Em visita ao ateliê, não pude me conter quando me dei conta de tal imagem ao observar a obra Enquanto isso (2023), uma cena deveras parecida com a que o paparazzi vendeu ao portal de notícias em um pós-carnaval. Apesar dos risos que compartilhamos ao nos darmos conta de tal similaridade, nos pareceu importante sublinhar esse espelhamento do ordinário, quase circular entre o flagra de Veloso, a legenda que reitera a imagem, a foto que Bivar registrou espontaneamente na rua e a pintura construída posteriormente. É como se constatássemos um ciclo vicioso, o mesmo que nos alimenta ordinariamente em nossos dias. E se olhássemos para essa semelhança e fizéssemos um exercício de ativação dessa cena que visualizamos em um passado recente? Claro, encontraríamos espantosas semelhanças. O único ponto real de divergência é a presença incontável de pessoas anônimas que passam por essa situação.
É nessa observação do outro que encontramos elementos confortantes e perturbadores em um só tempo. Há em curso uma permanente negociação com o outro quando não estamos no repouso, até o sonho é dominado por essa instância dialógica com o outro. Coincidentemente, esse é o monólogo da canção “Da maior importância”, composta por Caetano nos idos dos anos 1970. A canção é melodia, mas é também texto literário. Texto esse que pode ser também uma passagem cinematográfica. E por que não pintura de um momento? Supõe-se que a canção discorra em tom reflexivo acerca de um flerte ou uma troca vivencial entre dois personagens. É também essa troca ou flerte que nos captura quando olhamos para cada uma dessas pinturas.
Em certo sentido, o elã final dessa mostra – que irremediavelmente conecta toda a gente anônima retratada de forma factual, de passagem ou aparentemente displicente – é que todas essas pessoas, assim como nós que as observamos, estão em um jogo contínuo de sobrevivência, quase que exclusivamente solitário, lidando cada qual com o seu próprio corpo e presença. Como dissemos anteriormente, é essa experiência comum, quase frugal, que estamos diariamente contornando com subterfúgios mirabolantes e pulsões de vida renovados. Como descreveu Philip Roth ao final da saga em vida de seu “Homem Comum”: ele, personagem, “deixou de ser, libertou-se do ser sem querer se dar conta disso. Tal como ele temia desde o início”[3]. Afinal, todo o resto é da menor importância.

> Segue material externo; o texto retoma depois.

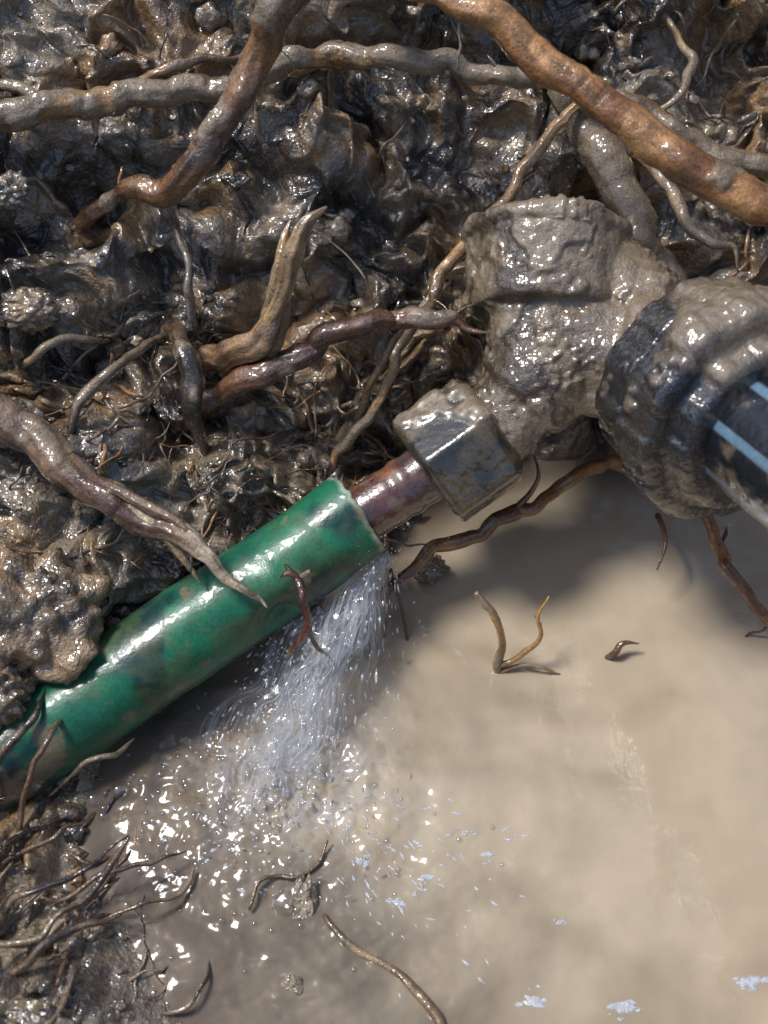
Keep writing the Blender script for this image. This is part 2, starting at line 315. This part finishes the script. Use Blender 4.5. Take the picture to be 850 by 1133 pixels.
root(T_,[(-3.4,.4,.6),(-3.24,.76,1.0),(-3,1.16,1.15),(-2.72,1.44,1.1),(-2.4,1.85,.4)],[.04,.05,.06,.05,.04],BRN,GRY,.55,.07,10)
root(T_,[(-3.9,1.4,.7),(-3.5,1.55,1.15),(-3.2,1.75,1.1),(-2.9,1.8,.6)],[.04,.05,.04,.03],TAN,BRN,.5,.06,10)
root(T_,[(-.3,1.0,.2),(-.1,1.35,.7),(.1,1.75,.9),(.25,2.0,1.0)],[.03,.05,.05,.04],BRN,(.3,.17,.08,.3),.4,.06,10)
root(T_,[(2.9,5.3,.6),(3.2,4.7,.9),(3.0,4.3,1.1),(2.7,4.0,1.0),(2.55,3.6,.6)],[.04,.05,.04,.04,.03],BRN,TAN,.5,.08,10)
tw='twig'
root(tw,[(-.68,2.82,1.3),(-.37,2.57,1.1),(-.18,2.36,1),(-.05,2.0,.6)],[.013,.012,.012,.01],TAN,TAN,.1,.03,6)
root(tw,[(1.19,-1.72,.55),(1.22,-1.34,.9),(1.1,-1.04,1.1),(.91,-.81,1.2)],[.045,.05,.045,.02],ORG,(.4,.22,.07,.3),.15,.03,10)
root(tw,[(1.14,-1.62,.63),(1.46,-1.47,.75),(1.63,-1.29,.9),(1.59,-1.05,1.0),(1.67,-.86,1.1)],[.035,.035,.03,.025,.01],ORG,(.4,.22,.07,.3),.15,.05,8)
root(tw,[(1.61,-1.15,.95),(1.53,-1.05,1.02)],[.02,.008],ORG,ORG,.1,.01,6)
root(tw,[(1.2,-1.7,.6),(1.5,-1.62,.68),(1.85,-1.72,.62)],[.03,.02,.01],ORG,TAN,.15,.03,8)
root(tw,[(2.3,-1.62,.42),(2.45,-1.5,.6),(2.52,-1.38,.64),(2.7,-1.37,.62)],[.03,.05,.04,.008],BRN,RED,.3,.05,10)
root(tw,[(.08,-.6,.4),(.1,-.8,.55),(.2,-1.1,.5),(.27,-1.38,.35)],[.03,.025,.025,.02],BRN,RED,.2,.03,8)
root(tw,[(.0,-.2,.2),(.04,-.65,.5),(.02,-1.05,.45),(-.02,-1.4,.35)],[.02,.02,.015,.015],BRN,RED,.2,.03,8)
root(tw,[(-1.27,-3.7,2.05),(-1.2,-3.5,1.97),(-1.03,-3.42,1.9),(-.77,-3.43,1.9),(-.63,-3.32,1.84),(-.54,-3.12,1.74)],[.02,.025,.025,.025,.025,.012],BLK,BRN,.2,.05,8)
root(tw,[(-.55,-3.74,2.05),(-.29,-3.98,2.25),(0,-4.11,2.34),(.28,-4.27,2.46),(.48,-4.47,2.6),(.6,-4.75,2.75)],[.03,.045,.04,.05,.05,.04],BRN,TAN,.4,.06,8)
for pts,rr_ in [
 ([(-3.5,-3.7,2.3),(-3.3,-3.55,2.42),(-2.86,-3.31,2.35),(-2.4,-3.05,2.0)],.03),
 ([(-3.4,-4.2,2.6),(-3.2,-3.98,2.75),(-2.75,-3.72,2.6),(-2.33,-3.6,2.4)],.05),
 ([(-3.2,-3.6,2.1),(-2.95,-3.5,2.25),(-2.53,-3.3,2.2),(-2.17,-3.2,2.05),(-1.9,-3.22,1.85)],.03),
 ([(-3.7,-3.4,2.0),(-3.4,-3.2,2.15),(-3.1,-3.0,2.1),(-2.75,-2.86,1.85)],.03),
 ([(-2.6,-3.8,2.3),(-2.2,-3.6,2.25),(-1.9,-3.55,2.1),(-1.8,-3.35,1.9)],.02),
 ([(-2.95,-3.7,2.3),(-2.65,-3.45,2.4),(-2.4,-3.15,2.4),(-2.28,-2.95,2.35)],.04),
 ([(-3.6,-3.9,2.5),(-3.1,-3.75,2.6),(-2.8,-3.55,2.5),(-2.45,-3.4,2.25)],.025),
 ([(-1.95,-4.5,2.6),(-1.7,-4.35,2.6),(-1.62,-4.1,2.4),(-1.66,-3.95,2.25)],.02),
 ([(-3.7,-2.8,1.8),(-3.63,-2.6,2.0),(-3.5,-2.25,2.1),(-3.27,-1.95,2.0),(-3.2,-1.7,1.7)],.04),
 ([(-3.5,-3.1,1.8),(-3.46,-2.9,1.98),(-3.24,-2.38,2.1),(-3.1,-2.13,2.1),(-3.0,-1.9,1.75)],.035),
 ([(-3.2,-2.7,1.7),(-2.9,-2.45,1.9),(-2.6,-2.35,1.75),(-2.4,-2.2,1.5)],.02)]:
    root(tw,pts,[rr_*.8]+[rr_]*(len(pts)-2)+[rr_*.35],random.choice([BLK,BRN,BLK]),random.choice([BRN,BRN,BLK]),.25,.08,8)
root(tw,[(-.95,-.5,1.72),(-.8,-.64,1.8),(-.75,-.85,1.82),(-.73,-1.12,1.72),(-.88,-1.35,1.5),(-.95,-1.5,1.3)],[.02,.05,.045,.04,.03,.015],(.06,.02,.015,.25),(.14,.04,.02,.25),.1,.05,10)
root(tw,[(-.8,-.64,1.8),(-.9,-.58,1.86),(-.98,-.62,1.84)],[.03,.035,.01],RED,RED,.1,.01,8)
root(tw,[(-.8,-.64,1.8),(-.7,-.56,1.88)],[.03,.01],RED,RED,.1,.01,8)
root(tw,[(-.74,-1.1,1.72),(-.62,-1.35,1.5),(-.5,-1.55,1.2)],[.03,.025,.01],RED,BRN,.1,.05,8)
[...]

Diego Matos, janeiro e fevereiro de 2024
[1] Versos da terceira parte da primeira longa estrofe da canção “Da maior importância”, de Caetano Veloso, gravada inicialmente por Gal Costa em seu álbum “Índia” (1973), um marco da música brasileira contemporânea. O próprio músico veio a gravar a canção em seu álbum “Qualquer Coisa” (1975), imprimindo uma outra cadência ao monólogo reflexivo dessa canção. A referência usada para a transcrição do trecho foi a edição da letra, revisada pelo próprio Caetano, que consta na publicação: VELOSO, Caetano. Letras/ Caetano Veloso; organização Eucanaã Ferraz. São Paulo: Companhia das Letras, 2022. p. 369.
[2] Para entender nuances dessa passagem inusitada do jornalismo brasileiro, vale a leitura do texto publicado pela autora dez anos depois na revista Piauí: https://piaui.folha.uol.com.br/materia/eu-existo/#
[3] Trecho extraído de uma passagem do romance: ROTH, Philip. Homem Comum. São Paulo: Companhia das letras, 2007. p. 131.